#828 – 11/13/16 – This Week: Jews as “East” Jerusalem “Settlers”?

 

WHILE YOU STAND ON ONE LEG:  The European Union last week referred to “the settlement of Gilo, built on occupied Palestinian land in East Jerusalem.” The U.S. State Department likewise called Gilo a “settlement.” If Jews, of all peoples, are not at home in historic Jerusalem, where are Jews “at home”?  And if contesting Jerusalem as “occupied Palestinian land” isn’t the fight of the world’s Jews, whose fight is it, Australia’s?

 This Week:  Jews as “East” Jerusalem “Settlers”?

Last week, following U.S. State Department and European Union condemnation of Israeli government approval of 181 housing units in the Gilo neighborhood of Jerusalem, the following responsive statement of historical facts appeared in a published article:

“For three millennia, Jerusalem has been the capital of only three native Jewish states – Judah, Judea and Israel.

“Jews have constituted the majority of Jerusalem’s residents since the pre-Zionist 19th century.

“In contrast, Palestinian Arabs have not ruled Jerusalem for a single day.

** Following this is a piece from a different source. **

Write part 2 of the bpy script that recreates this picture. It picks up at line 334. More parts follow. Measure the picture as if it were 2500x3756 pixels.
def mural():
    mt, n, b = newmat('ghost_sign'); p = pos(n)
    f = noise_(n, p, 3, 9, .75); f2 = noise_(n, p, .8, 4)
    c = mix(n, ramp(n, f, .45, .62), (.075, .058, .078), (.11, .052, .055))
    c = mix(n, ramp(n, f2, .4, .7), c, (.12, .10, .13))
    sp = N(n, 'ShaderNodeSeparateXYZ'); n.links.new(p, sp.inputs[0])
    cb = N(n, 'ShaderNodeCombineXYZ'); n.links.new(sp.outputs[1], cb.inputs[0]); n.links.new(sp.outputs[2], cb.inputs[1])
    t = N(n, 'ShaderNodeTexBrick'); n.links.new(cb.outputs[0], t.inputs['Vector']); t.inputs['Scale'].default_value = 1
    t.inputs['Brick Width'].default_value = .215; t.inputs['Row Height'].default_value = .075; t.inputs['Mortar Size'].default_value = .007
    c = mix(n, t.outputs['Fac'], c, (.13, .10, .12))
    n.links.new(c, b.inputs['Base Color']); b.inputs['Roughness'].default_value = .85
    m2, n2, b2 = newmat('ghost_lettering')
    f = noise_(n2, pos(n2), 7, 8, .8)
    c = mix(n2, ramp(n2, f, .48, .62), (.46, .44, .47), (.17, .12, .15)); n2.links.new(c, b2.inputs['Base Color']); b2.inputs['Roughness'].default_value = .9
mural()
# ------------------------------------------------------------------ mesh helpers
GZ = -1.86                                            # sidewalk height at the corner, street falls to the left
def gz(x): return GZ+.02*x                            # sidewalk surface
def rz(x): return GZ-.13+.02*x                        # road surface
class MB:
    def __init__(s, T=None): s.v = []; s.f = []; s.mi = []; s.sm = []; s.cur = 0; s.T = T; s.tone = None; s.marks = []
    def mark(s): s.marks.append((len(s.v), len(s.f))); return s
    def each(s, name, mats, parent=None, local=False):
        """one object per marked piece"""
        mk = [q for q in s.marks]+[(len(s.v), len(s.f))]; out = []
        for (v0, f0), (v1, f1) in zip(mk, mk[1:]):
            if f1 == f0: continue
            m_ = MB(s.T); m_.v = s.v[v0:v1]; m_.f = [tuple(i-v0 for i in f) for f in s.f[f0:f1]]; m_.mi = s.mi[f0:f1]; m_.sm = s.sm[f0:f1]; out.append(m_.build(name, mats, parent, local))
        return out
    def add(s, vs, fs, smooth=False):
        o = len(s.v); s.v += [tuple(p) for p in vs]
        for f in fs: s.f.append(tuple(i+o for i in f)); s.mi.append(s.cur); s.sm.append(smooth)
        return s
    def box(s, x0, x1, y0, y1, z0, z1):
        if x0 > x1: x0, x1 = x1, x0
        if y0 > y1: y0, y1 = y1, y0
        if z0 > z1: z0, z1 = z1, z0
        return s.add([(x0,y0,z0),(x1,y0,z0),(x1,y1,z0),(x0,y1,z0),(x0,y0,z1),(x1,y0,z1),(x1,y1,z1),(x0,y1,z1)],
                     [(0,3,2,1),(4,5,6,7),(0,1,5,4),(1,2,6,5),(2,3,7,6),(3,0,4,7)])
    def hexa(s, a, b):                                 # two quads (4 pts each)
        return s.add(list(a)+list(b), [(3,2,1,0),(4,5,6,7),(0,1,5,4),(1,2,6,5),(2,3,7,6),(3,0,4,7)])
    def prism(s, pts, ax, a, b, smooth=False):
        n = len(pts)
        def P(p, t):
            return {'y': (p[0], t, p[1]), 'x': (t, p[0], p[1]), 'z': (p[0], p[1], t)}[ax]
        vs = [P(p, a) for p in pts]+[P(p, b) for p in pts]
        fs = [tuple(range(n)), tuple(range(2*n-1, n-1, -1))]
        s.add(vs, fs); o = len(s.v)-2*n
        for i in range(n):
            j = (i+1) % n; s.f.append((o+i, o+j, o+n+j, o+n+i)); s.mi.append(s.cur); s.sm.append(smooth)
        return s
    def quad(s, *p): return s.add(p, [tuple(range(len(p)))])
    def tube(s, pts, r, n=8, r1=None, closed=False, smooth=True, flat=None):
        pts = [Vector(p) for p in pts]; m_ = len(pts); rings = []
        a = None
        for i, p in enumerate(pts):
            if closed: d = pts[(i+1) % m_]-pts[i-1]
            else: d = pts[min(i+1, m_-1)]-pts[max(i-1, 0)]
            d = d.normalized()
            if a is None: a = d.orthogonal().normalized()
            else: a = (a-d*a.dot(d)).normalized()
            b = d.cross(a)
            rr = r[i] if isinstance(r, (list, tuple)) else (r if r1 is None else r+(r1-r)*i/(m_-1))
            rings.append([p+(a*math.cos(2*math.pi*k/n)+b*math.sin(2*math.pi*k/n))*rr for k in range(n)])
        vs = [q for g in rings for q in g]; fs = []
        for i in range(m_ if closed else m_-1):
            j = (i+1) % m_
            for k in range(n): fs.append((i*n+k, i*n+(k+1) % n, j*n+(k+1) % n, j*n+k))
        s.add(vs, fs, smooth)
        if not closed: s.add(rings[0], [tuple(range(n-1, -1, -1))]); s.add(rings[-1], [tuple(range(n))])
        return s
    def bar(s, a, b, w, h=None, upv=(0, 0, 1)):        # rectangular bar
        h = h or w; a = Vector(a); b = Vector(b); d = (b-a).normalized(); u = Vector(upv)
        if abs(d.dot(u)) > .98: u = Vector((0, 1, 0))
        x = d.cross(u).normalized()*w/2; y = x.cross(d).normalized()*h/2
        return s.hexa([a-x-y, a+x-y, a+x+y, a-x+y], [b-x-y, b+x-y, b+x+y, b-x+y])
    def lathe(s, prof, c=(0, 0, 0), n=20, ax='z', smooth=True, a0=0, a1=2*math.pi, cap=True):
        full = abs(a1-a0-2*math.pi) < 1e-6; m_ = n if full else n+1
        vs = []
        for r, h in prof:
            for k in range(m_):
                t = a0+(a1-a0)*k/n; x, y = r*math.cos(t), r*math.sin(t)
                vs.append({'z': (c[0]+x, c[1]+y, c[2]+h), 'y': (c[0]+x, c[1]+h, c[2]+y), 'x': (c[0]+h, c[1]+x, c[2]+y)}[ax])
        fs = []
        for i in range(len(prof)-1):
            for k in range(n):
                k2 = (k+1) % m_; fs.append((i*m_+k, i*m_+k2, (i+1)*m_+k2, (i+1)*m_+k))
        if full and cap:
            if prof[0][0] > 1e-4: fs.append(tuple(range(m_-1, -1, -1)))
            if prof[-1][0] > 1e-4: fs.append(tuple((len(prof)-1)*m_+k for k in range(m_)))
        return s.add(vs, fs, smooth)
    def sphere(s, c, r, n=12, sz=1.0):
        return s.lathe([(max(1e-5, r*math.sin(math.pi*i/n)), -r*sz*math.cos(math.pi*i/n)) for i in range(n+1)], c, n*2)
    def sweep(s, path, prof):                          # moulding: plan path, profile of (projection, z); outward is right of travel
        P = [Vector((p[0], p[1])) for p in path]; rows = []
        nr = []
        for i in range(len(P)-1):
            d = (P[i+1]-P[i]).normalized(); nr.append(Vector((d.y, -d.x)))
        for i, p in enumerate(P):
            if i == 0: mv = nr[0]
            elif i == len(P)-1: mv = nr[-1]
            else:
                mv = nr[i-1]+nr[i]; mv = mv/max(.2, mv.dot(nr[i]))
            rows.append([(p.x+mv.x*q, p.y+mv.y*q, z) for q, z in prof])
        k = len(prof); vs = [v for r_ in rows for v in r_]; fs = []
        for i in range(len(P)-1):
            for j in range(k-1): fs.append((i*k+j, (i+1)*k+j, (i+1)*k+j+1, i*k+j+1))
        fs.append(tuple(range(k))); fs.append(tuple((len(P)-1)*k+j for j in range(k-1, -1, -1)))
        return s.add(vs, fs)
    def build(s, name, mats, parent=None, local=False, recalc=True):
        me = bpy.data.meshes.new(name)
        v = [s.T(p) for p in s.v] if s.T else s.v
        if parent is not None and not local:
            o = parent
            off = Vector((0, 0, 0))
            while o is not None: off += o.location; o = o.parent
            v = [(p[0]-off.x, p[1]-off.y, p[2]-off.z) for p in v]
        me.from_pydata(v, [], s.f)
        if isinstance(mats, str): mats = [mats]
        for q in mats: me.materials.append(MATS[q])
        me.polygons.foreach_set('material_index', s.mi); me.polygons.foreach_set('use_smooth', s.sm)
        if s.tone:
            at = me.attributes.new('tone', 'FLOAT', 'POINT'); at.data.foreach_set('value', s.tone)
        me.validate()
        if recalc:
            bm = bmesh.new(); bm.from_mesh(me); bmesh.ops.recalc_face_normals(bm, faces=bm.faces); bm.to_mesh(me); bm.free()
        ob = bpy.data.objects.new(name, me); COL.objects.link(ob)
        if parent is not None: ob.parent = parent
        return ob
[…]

Arab dynasties have ruled it temporarily, between 638 and 1099, under the Ottoman Empire, and under the Jordanian occupation between 1949 and 1967.”

The above [except that the Turkish Ottomans weren’t Arabs] is virtually in the exact words in which I’ve been stating these historical facts, in this media watch and in my books, Pressing Israel with Lee and Israel 3000 Years, over and over.  But what’s notable this week is that it wasn’t me who wrote this in an article, but the rather-less-right-wing-than-me Jerusalem Post, in an 11/5/16 editorial – “Hands Off Gilo.”

The JPost indeed had provocation.  Its editorial noted that the Gilo neighborhood, across the old 1949 Israel-Jordan military-only ceasefire line in Jerusalem, had been purchased by Dov Joseph for the Jewish National Fund in the 1930’s.  It stated flatly that Jewish housing there cannot by definition be called a (JPost’s quotes) “settlement.”   Nonetheless, the JPost noted, the State Department condemned these 181 Jerusalem housing units in language “We strongly oppose settlement activity.”  The JPost editorial also noted the tone of the European Union’s condemnation of Jewish building in

“the settlement of Gilo, built on occupied Palestinian land in East Jerusalem”

We cannot accept this – this demonization of Jews, of all peoples on earth, in Jerusalem, of all places on earth, as “settlers” who do not belong there.  Not from our own country’s State Department, not from the European Union, not from the mainstream western media.

On December 27, 2013, the widely-read, highly-respected Conf. of Presidents [of Major U.S. Jewish Organizations] Daily Alert did Lee and me the honor of excerpting an article we’d just written on Algemeiner.  Here’s part of that excerpt:

(Algemeiner) Lee S. Bender and Jerome R. Verlin – Western media participates in the delegitimization campaign against Israel by lacing its reporting with loaded terms: ….  “East Jerusalem” – The Jewish connection with “East Jerusalem” extends back to King David. Over the ensuing 3,000 years, the city has been the capital of three native states – Judah, Judea, and Israel. The two Jewish temples stood as Jerusalem centerpieces for a millennium. Throughout two millennia of foreign rule, Jews relentlessly returned to Jerusalem whenever the foreign invaders exiled them, again becoming Jerusalem’s majority during 19th century Ottoman rule. Throughout those millennia, nobody called Jews in Jerusalem “settlers.” ….  [emphasis added]

Are we all alone in the world, except for Evangelical Christians, in regarding Jews in Jerusalem as being at home there (and if not there, Where?)?  Not quite, as the Jerusalem Post noted in its week ago Saturday’s editorial:

One country stands out in its defense of truth from those who seek to delegitimize Israel:  Australia. Its attorney general told the Senate last week that Australia will no longer refer to east Jerusalem as “occupied” territory. “The description of east Jerusalem as “Occupied East Jerusalem” is a term freighted with pejorative implications, which is neither appropriate nor useful,” George Brandis said.

This is very nice, and deeply appreciated, I am sure.  But let me leave you this week with a sentiment that I told you last week had just been forwarded to me by an Old City rabbi by keepjerusalem.org:

     “We must thus encourage our Christian allies in our fight against hostile Muslim anti-Jewish trends, but we must not rely on them. The fight is ours” [emphasis original].